Scholars: Pulitzer Prize Board Should Revoke Award for 1619 Project: ‘Serious Factual Errors, Specious Generalizations’

NEW YORK, NY - MAY 21: Reporter Nikole Hannah-Jones attends The 75th Annual Peabody Awards
Mike Coppola/Getty Images for Peabody Awards

The National Association of Scholars has made public a letter to the Pulitzer Prize Board calling for it to revoke the prize that was given to Nikole Hannah-Jones for her part in the New York Times’ “The 1619 Project,” which claims the motivation for the founding of the United States of America was to enshrine slavery.

The letter, which has 21 signatories, focused on Hannah-Jones’ lead essay for the controversial project:

That essay was entitled, “Our democracy’s founding ideals were false when they were written.” But it turns out the article itself was false when written, making a large claim that protecting the institution of slavery was a primary motive for the American Revolution, a claim for which there is simply no evidence.

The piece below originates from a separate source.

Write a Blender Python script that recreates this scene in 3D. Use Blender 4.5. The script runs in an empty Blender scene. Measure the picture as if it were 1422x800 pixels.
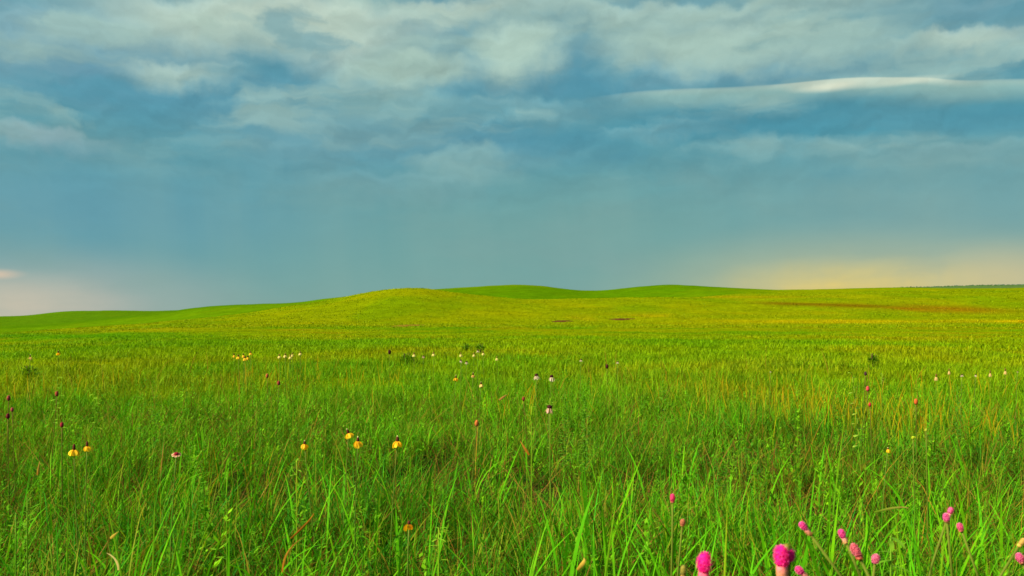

When the Board announced the prize on May 4, 2020, it praised Hannah-Jones for “a sweeping, deeply reported and personal essay for the ground-breaking 1619 Project, which seeks to place the enslavement of Africans at the center of America’s story, prompting public conversation about the nation’s founding and evolution.” Note well the last five words. Clearly the award was meant not merely to honor this one isolated essay, but the Project as a whole, with its framing contention that the year 1619, the date when some twenty Africans arrived at Jamestown, ought to be regarded as the nation’s “true founding,” supplanting the long-honored date of July 4, 1776, which marked the emergence of the United States as an independent nation.

Beginning almost immediately after its publication, though, the essay and the Project ran into controversy. It has been subjected to searching criticism by many of the foremost historians of our time and by the Times’ own fact checker. The scrutiny has left the essay discredited, so much so that the Times has felt the need to go back and change a crucial passage in it, softening but not eliminating its unsupported assertion about slavery and the Revolution.

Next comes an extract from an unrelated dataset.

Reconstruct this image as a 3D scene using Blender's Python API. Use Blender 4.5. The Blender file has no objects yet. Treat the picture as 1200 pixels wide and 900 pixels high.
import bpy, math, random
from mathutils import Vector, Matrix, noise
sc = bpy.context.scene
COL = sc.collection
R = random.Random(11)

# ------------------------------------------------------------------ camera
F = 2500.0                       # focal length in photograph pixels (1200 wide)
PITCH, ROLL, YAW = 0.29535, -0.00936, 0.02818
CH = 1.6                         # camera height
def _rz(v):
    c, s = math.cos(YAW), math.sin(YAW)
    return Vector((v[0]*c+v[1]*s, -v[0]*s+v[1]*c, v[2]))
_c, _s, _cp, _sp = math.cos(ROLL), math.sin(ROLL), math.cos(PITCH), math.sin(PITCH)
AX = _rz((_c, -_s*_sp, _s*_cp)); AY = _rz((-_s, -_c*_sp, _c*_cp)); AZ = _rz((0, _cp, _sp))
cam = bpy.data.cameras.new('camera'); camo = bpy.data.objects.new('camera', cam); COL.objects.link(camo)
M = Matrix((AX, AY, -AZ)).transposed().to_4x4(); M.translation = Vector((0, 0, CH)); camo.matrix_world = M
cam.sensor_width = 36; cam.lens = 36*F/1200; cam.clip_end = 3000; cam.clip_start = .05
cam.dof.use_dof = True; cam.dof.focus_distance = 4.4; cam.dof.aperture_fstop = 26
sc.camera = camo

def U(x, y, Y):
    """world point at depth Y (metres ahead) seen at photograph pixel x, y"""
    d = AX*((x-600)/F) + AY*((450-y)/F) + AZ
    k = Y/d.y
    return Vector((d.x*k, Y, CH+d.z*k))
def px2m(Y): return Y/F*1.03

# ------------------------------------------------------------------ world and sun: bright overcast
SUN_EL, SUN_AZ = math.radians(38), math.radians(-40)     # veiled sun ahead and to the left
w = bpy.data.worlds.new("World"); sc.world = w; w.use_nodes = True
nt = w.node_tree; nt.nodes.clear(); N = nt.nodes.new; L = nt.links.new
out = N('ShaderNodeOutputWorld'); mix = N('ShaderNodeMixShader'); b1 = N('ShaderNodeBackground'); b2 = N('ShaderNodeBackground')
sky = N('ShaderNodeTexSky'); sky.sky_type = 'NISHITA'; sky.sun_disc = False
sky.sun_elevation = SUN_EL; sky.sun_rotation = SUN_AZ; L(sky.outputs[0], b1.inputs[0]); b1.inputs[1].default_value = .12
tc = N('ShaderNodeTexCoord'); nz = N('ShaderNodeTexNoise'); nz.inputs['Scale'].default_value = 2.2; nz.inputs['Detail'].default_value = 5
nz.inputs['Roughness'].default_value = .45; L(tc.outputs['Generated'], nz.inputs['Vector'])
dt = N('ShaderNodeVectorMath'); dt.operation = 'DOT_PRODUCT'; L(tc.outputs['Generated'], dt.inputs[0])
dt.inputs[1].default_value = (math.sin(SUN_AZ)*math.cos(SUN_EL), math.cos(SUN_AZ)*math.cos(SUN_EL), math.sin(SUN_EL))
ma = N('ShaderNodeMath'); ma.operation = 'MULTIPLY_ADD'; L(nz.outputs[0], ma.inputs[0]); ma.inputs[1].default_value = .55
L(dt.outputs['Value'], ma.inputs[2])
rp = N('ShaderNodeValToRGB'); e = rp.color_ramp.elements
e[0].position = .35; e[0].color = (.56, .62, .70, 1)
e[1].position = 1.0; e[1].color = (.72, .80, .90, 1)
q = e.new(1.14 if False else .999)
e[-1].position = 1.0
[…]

The letter said as a whole the project “was marred by similar faults,” with prominent historians who are dedicated to telling the truth about the nation found “serious factual errors, specious generalizations, and forced interpretations.”

The letter said that Hannah-Jones ignored the joint letter from five historians sent to the New York Times in December 2019 expressing “strong reservations about important aspects of The 1619 Project.”

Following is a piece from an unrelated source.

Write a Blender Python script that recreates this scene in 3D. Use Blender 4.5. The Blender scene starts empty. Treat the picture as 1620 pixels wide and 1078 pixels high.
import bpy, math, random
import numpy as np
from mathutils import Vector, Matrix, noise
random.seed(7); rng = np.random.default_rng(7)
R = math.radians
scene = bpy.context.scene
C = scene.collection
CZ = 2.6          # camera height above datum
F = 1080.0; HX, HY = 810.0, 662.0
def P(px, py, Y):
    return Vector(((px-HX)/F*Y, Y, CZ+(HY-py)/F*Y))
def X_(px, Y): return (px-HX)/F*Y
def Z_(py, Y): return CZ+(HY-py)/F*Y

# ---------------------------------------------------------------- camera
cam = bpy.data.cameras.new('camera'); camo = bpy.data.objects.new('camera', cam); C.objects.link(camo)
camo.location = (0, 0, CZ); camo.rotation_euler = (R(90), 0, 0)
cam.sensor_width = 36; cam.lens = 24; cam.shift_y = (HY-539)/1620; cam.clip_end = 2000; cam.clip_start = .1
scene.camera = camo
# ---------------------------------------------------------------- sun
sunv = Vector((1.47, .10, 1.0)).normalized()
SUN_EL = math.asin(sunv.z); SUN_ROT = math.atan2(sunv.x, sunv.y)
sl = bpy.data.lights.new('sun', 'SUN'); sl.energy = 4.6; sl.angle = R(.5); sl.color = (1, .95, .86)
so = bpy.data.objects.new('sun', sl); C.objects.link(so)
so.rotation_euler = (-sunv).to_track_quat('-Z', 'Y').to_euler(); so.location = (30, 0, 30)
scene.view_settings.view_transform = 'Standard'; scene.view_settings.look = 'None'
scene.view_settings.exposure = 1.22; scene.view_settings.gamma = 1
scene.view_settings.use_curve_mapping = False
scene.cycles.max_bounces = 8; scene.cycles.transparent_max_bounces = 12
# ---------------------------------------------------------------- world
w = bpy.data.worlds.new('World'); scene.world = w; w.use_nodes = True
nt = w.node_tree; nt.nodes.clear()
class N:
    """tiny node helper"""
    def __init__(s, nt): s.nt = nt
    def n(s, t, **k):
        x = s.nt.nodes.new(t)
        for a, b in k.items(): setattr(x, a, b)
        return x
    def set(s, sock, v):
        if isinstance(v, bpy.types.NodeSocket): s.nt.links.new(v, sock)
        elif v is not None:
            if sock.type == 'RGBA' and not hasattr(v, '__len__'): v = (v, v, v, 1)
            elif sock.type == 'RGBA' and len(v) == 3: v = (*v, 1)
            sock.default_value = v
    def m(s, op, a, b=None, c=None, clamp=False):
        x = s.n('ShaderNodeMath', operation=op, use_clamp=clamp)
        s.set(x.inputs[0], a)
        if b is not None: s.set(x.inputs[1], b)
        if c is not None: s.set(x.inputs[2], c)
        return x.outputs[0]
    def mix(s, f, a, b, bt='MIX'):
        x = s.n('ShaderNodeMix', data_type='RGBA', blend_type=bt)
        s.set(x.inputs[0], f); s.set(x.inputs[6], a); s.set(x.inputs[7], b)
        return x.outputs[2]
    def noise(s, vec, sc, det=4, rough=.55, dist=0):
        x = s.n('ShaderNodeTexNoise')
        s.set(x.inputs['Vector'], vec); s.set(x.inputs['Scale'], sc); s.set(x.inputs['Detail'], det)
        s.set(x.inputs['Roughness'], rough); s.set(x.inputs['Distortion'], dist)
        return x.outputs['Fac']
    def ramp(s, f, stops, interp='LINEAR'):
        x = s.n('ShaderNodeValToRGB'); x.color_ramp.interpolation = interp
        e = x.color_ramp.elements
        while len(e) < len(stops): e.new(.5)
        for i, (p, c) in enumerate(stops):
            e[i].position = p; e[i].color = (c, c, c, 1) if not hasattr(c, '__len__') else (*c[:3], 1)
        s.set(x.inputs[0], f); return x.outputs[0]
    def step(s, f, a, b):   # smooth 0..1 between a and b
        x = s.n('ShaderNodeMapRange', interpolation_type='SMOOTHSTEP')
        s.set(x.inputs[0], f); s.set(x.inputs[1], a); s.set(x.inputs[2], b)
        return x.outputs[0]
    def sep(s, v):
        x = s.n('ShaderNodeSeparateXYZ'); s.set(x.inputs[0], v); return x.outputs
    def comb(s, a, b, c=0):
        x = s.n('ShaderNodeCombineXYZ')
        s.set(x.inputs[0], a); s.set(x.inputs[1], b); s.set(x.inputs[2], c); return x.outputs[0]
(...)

“The New York Times Magazine’s editor-in-chief Jake Silverstein brushed aside the letter with the explanation that ‘historical understanding is not fixed; it is constantly being adjusted by new scholarship and new voices,’” the letter said.

Twelve historians got a similar response to another letter sent to the Times on December 30, 2019.

“Mr. Silverstein again responded, saying that the Times’s ‘research desk’ had examined their criticisms and ‘concluded no corrections are warranted,’” the letter said.

And, the letter noted, on March 6, 2020 Leslie M. Harris, a historian and one of the Time’s own fact-checkers said that she had warned the leftist media outlet about “an assertion that ‘the patriots fought the American Revolution in large part to preserve slavery in North America’ was plainly false.”

Harris also identified numerous other mistakes that she pointed out to the Times ahead of the publication of The 1619 Project, but no action was taken. 

The letter noted some minor changes were made but without public comment, including an amendment to the digital version of the Project’s text. 

“Not until September 19, 2020, when historian Phillip Magness compared the original and digital versions of the essay in the journal Quillette, did the alterations come to light,” the letter said, adding that changes did not include Hannah-Jones’ essay. “These were not changes to Hannah-Jones’s essay itself, but to the crucially important introductory materials whose claims — for example, the “reframing” of American history with the year 1619 as the nation’s ‘true founding’ — form the underlying rationale of the entire Project.

The letter revealed that scholars are documenting the evolution of The 1619 Project.

“The duplicity of attempting to alter the historical record in a manner intended to deceive the public is as serious an infraction against professional ethics as a journalist can commit,” the letter said.

Signatories to the letter include Larry P. Arnn, president of Hillsdale College, Victor Davis Hanson, the Martin and Illie Anderson Senior Fellow at the Hoover Institution, and Stanley Kurtz, senior fellow at the Ethics and Public Policy Center.